The new disc contains a jaunty meld of fiddle, guitar, keyboards, accordion and rich vocal harmonies. You can hear a little country, but also folk, rock and even a little blue-eyed Carol King-type soul. Topping it all off is Cary's rich, plaintive voice that gives a little more soul and grit to "Four Rooms," the album's opener about someone whose life has been wrung nearly dry or a little languid charm to "Sleepin' In On Sunday."

The song "Please Break My Heart," an album standout, comes through as a weepy waltz in the Patsy Cline vein. And then, "Cello Girl" breaks though with punkish charm that might remind some listeners of Cary's other band.

Cary is aided throughout by longtime accompanists Jen Gunderman (formerly of The Jayhawks), on piano, accordion and keyboards; Dave Bartholomew, on acoustic and electric guitars; Brian Dennis on guitar and Jon Wurster on guitars and percussion. A few guests dropped by to lend a hand as well. You'll hear Mary Chapin Carpenter lend a few vocal harmonies and Jane Scarpantoni contribute cello. R.E.M. producer Mitch Easter adds guitar.

For Cary, writing a song and writing a novel are not that far apart, which seems a natural sentiment coming from someone who was enrolled in a graduate program in creative writing at North Carolina State in Raleigh when the Whiskeytown train started to leave the station.

"I'm not a real prolific writer. I tend to wait for inspiration, which every writer worth their salt will tell you are not supposed to do," she says. "It's supposed to be ass in chair. I've written about my family, I've written about my friends. I've written about - yes, I've ripped off my own short stories. They seem to come kind of from anywhere. Songwriting, as opposed to stories, is not good unless it comes of a piece. You have to get a little chunk of a song that comes. There have to be all these different components - the melody has to come at the same time. I don't find it very successful to try to paste the two thoughts together."

Cary should know something about music and how it's made. As a child, Cary wrote songs and performed them on her father's homemade harpsichord. When she was around six, she began studying the violin, which she played for a decade. She would pick up the instrument again while attending the College of Wooster in Ohio, while playing in her first band, a country covers combo known as the Garden Weasels.

Her real break came, however, while she was studying in Raleigh at the graduate writing program.

Adams, then a young rock musician, came upon her via a mutual acquaintance. Once the band, which came to be known as Whiskeytown, became something of an alt.-country phenomenon, Cary played the steadying presence, while Adams swaggered and grew rambunctious.

While that band's rise and ultimate splintering apart has been chewed over many times, Cary soon was ready to step out on her own, and her first disc got more notice than one might have thought.

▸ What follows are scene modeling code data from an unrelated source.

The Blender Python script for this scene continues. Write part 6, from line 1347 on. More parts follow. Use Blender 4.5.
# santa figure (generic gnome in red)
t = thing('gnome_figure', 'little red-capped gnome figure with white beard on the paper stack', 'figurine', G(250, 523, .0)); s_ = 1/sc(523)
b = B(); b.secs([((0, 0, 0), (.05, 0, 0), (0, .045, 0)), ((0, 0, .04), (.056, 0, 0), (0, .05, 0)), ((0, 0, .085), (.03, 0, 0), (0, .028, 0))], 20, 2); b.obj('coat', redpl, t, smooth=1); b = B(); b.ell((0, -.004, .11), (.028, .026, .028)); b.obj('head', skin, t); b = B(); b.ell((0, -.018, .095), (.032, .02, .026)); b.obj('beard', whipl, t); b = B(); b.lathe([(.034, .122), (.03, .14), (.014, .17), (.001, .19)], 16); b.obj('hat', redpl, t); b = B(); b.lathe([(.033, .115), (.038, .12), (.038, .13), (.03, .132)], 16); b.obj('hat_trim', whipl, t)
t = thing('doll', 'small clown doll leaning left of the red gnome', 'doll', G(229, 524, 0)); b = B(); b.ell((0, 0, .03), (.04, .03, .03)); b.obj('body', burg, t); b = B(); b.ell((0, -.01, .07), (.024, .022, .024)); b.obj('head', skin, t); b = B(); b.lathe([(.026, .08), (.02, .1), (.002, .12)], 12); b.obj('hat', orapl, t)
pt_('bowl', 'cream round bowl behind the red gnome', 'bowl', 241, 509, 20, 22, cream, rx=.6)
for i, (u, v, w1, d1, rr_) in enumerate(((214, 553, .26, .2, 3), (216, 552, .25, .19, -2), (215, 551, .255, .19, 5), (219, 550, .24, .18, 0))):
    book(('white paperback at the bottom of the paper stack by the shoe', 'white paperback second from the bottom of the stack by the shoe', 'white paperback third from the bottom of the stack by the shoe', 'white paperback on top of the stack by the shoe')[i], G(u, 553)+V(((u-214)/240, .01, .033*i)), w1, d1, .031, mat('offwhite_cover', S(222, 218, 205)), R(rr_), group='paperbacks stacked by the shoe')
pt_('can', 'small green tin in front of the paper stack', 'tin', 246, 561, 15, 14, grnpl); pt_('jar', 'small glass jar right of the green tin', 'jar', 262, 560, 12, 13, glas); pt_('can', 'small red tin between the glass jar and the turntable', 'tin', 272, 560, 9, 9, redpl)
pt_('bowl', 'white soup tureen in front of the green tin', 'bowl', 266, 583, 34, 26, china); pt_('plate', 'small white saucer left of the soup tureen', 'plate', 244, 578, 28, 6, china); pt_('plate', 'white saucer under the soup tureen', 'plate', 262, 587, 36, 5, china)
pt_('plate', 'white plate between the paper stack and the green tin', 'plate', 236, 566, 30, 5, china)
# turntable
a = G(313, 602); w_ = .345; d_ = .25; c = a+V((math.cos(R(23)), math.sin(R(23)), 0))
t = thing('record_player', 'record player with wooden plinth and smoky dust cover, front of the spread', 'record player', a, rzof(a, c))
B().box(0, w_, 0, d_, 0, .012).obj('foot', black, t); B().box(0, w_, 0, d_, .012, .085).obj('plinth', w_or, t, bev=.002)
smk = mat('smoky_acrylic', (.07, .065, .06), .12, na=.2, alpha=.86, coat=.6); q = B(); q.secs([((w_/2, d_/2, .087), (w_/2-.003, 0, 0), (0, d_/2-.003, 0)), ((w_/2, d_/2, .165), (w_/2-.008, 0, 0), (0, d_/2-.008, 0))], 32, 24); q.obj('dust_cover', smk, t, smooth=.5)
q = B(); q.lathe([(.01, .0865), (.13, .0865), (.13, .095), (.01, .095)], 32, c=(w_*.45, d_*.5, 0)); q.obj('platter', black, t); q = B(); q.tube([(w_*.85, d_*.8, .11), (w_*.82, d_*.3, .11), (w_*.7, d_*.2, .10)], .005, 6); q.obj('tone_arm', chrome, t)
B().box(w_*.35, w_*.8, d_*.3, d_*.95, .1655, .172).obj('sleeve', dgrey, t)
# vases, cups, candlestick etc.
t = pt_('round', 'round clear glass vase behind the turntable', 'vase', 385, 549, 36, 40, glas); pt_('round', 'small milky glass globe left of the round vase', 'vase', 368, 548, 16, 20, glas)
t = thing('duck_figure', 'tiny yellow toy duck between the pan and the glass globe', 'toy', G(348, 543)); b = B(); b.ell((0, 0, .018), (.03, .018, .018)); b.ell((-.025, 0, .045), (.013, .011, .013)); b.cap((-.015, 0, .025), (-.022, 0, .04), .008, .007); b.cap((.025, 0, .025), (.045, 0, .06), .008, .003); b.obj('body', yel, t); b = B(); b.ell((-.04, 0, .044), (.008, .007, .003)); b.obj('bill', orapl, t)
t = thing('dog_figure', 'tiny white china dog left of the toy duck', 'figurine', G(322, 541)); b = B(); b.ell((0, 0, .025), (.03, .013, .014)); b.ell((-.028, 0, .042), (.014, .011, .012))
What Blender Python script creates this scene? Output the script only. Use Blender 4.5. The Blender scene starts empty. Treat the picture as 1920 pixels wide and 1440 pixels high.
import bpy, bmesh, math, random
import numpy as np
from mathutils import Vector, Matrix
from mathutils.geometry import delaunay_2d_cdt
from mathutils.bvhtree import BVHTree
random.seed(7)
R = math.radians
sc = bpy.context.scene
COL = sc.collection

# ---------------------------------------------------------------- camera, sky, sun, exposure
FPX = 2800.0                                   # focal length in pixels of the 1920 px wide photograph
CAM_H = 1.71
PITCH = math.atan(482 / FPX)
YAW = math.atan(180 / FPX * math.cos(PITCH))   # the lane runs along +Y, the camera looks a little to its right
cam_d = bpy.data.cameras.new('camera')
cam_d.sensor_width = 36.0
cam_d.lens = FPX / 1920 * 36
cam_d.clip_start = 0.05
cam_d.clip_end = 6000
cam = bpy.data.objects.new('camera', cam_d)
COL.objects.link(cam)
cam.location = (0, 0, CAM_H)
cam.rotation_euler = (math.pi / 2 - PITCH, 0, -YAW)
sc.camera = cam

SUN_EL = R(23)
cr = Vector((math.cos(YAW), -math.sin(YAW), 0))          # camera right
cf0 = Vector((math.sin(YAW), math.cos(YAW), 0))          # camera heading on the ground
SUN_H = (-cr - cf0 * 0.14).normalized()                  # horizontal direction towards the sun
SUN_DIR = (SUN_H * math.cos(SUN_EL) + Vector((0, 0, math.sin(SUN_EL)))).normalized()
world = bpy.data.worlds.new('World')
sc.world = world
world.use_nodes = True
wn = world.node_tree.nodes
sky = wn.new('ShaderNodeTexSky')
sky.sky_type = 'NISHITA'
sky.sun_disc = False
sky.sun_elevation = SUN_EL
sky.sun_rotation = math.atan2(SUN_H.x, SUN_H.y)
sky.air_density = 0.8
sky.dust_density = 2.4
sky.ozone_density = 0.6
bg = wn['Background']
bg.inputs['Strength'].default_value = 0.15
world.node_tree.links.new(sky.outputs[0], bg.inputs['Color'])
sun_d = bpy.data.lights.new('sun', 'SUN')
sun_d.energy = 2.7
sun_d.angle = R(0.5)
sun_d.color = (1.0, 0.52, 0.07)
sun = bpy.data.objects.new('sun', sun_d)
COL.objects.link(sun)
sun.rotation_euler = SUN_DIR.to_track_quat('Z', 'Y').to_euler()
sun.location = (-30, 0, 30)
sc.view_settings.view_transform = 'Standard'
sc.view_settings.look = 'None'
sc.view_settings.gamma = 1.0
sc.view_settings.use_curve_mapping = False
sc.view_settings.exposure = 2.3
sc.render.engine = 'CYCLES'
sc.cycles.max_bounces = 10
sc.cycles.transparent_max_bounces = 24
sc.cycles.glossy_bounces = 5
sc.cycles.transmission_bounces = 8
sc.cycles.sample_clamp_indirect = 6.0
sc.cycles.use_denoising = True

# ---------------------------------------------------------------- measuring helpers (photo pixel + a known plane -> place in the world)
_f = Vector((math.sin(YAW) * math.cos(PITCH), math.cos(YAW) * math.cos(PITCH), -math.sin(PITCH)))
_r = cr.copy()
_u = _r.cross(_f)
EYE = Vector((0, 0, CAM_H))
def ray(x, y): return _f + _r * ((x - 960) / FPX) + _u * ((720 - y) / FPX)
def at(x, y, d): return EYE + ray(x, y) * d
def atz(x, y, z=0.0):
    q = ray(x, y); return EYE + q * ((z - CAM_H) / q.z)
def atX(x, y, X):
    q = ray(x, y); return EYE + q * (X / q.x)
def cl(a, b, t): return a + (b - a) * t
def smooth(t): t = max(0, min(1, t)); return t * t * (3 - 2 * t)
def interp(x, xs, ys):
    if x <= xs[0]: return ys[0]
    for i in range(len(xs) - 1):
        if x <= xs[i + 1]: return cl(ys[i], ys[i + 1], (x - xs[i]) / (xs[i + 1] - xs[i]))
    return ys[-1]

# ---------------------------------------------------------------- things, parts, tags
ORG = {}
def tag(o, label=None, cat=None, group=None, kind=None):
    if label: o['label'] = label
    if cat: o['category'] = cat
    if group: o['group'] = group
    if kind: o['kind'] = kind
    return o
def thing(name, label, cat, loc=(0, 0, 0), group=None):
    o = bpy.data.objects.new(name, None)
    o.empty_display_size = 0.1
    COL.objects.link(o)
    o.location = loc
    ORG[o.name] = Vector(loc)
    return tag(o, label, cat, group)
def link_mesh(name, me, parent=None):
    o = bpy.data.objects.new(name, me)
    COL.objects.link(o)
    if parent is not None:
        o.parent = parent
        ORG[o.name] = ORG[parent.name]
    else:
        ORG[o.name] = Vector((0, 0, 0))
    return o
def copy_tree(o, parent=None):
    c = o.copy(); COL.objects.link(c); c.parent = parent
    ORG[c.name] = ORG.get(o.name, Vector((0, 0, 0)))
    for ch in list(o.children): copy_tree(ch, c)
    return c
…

Her musical interests are quite diverse, although much of it tends to hone in on old soul and jazz artists, including Etta James, Ella Fitzgerald and Sam Cooke. However, Cary also is enjoying the new Wilco album, likes the White Stripes and is championing some up and coming bands such as Dolly Varden. She also admits to having "guilty pleasures" such as Fleetwood Mac's "Rumours" album.

Touring for the new disc remains "a little bit up in the air," Cary explains. "We're seeking to get out of the rock and roll clubs and into the more sort of listening sort of environment. However, you have to be pretty famous to get into them, because they hold 1,000 people. We did a lot of nightclub touring for the last record, and it was good, but I kind of got the feeling that's not exactly where this music belongs. We're shooting big and hoping we can get on some bigger tours throughout the summer. If that doesn't happen, we'll rethink it, I know I'll be on the road all summer, but the plans are pretty nebulous."

Still, a few city festivals are already supposed to be in the works, she says.

Hey, if this solo thing doesn't work out - and given the critical reaction, there's no reason to give up hope, she can always cash in a few decades from now with a Whiskeytown reunion. It's not such a far-fetched idea.

"My two big jokes are when Ryan is 40, we'll make a great duets record, when he's done being a rock star, not that I think he ever will. He's pretty good at it," she says. "I hold out hope that someday we will make music again because there was a lot to it that was phenomenal and sensational. I imagine we'll get nostalgic for it at some point."

"My other joke is that we'll all turn 50 and have pissed away all the money we made on our solo careers and have to go out and tour and open for Air Supply."